(1.) The decision of this appeal depends on the construction to be placed upon the will of K. Narayanaswami Naidu, a Hindu of Madras. He made a will on 3rd February, 1897, and a subsequent codicil on 21 May, 1897, and died on 23rd May, 1897 leaving a widow and one son, whose whereabouts are not known, and three granddaughters. One grandson, who is the 2nd defendant, was born in 1899 after the testator's death and, having become an insolvent, he is represented by the Official Assignee. The will having been made in the Presidency Town, the Hindu Wills Act is applicable to it, and Section 2 of that Act makes Secs.116 and 117 of the Indian Succession Act applicable. Among the dispositions the important passages run as follows: Clause 9. I give and bequeath the whole of the residuary estate -to my grandson or grandsons who may be born or will be born to my son Kateri Sundararamanjulu Naidu within ten years after my death; if there shall be no such grandsons to be born as aforesaid the whole of my residuary estate is to be divided equally betweenray said granddaughters after the death of my said wife. The proviso to the clause provides that a sum should be placed in deposit in Messrs. Arbuthnot & Company's Bank to provide a monthly income for the maintenance of the testator's daughter-in-law, the widow of a son who died during his lifetime, and for the distribution of the amount to his granddaughters after her death. Clause 13 provides that the testator's son, K. Sundararamanjulu Naidu, having fraudulently spent more than half of his father's earnings and having executed a release in his favour should have no claims whatever in and upon the testator's estate. Clause 2 of the codicil revokes a provision of Rs. 5,000 in Clause 3 of the will in favour of charity and Clause 3 provides that the distribution of the residuary estate among the granddaughters should take place after the death of the testator's wife, daughter-in-law and son.
(2.) The facts necessary for understanding the case are that the testator's son Sundararamanjulu Naidu disappeared and has not been heard of for 25 years, the testator's granddaughter Kothanayaki died unmarried in 1903, the 2nd defendant was born in 1899, that is, within ten years of the testator's death in 1897; but the bequest in his favour being a bequest to a person not in existence at the death of the testator is invalid under the rule in the Tagore case [Ganendra Mohan Tagore V/s. Jatindra Mohan Tagore (1872) 9 Beng. L.R. 377 (P.C.)].

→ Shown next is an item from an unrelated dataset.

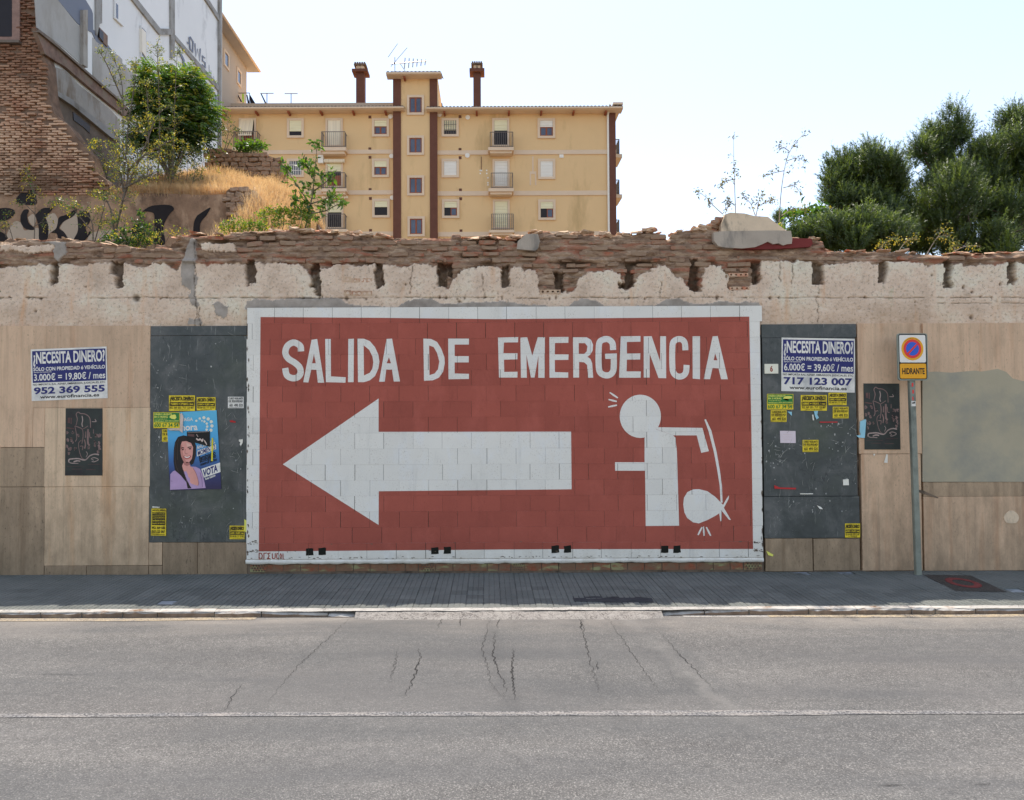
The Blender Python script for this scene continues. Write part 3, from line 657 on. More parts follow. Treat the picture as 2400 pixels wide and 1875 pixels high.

(3.) The question we have to decide in this appeal is whether the effect of the first of the passages quoted from Clause 9 of the will is, in the events that happened to create a gift to the granddaughters or an intestacy. The learned Judge in the trial Court decided in favour of the former alternative. He was of opinion that Section 116 of the Succession Act applied to this case rather than Section 117. He referred to two cases, Narandas Vrijbhukhandas V/s. Bai Saraswati Bai (1914) I.L.R. 38 B. 697 and Radha Prasad Mullick V/s. Rani Mani Dassee (1906) I.L.R. 33 C. 947 as being cases in point. Narandas Vrijbhukhandas V/s. Bai Saraswati Bai (1914) I.L.R. 38 B. 697 is a case which dealt with a will executed in the mofussil and consequently it contains no discussions of the sections of the Succession Act.Radha Prasad Mullick V/s. Rani Mani Dassee (1906) I.L.R. 33 C. 947 followed the English case of Jones V/s. Westcomb (1711) 1 Eq. Cases Dbr. 248. The case Radha Prasad Mullick V/s. Rani Mani Dassee (1906) I.L.R. 33 C. 947 went on appeal to the Privy Council and was confirmed on different grounds from those upon which the Calcutta High Court decided it. The decisive feature of that case was that there was no adoption in law because the authority given under the will for the widow and the executors to adopt was invalid.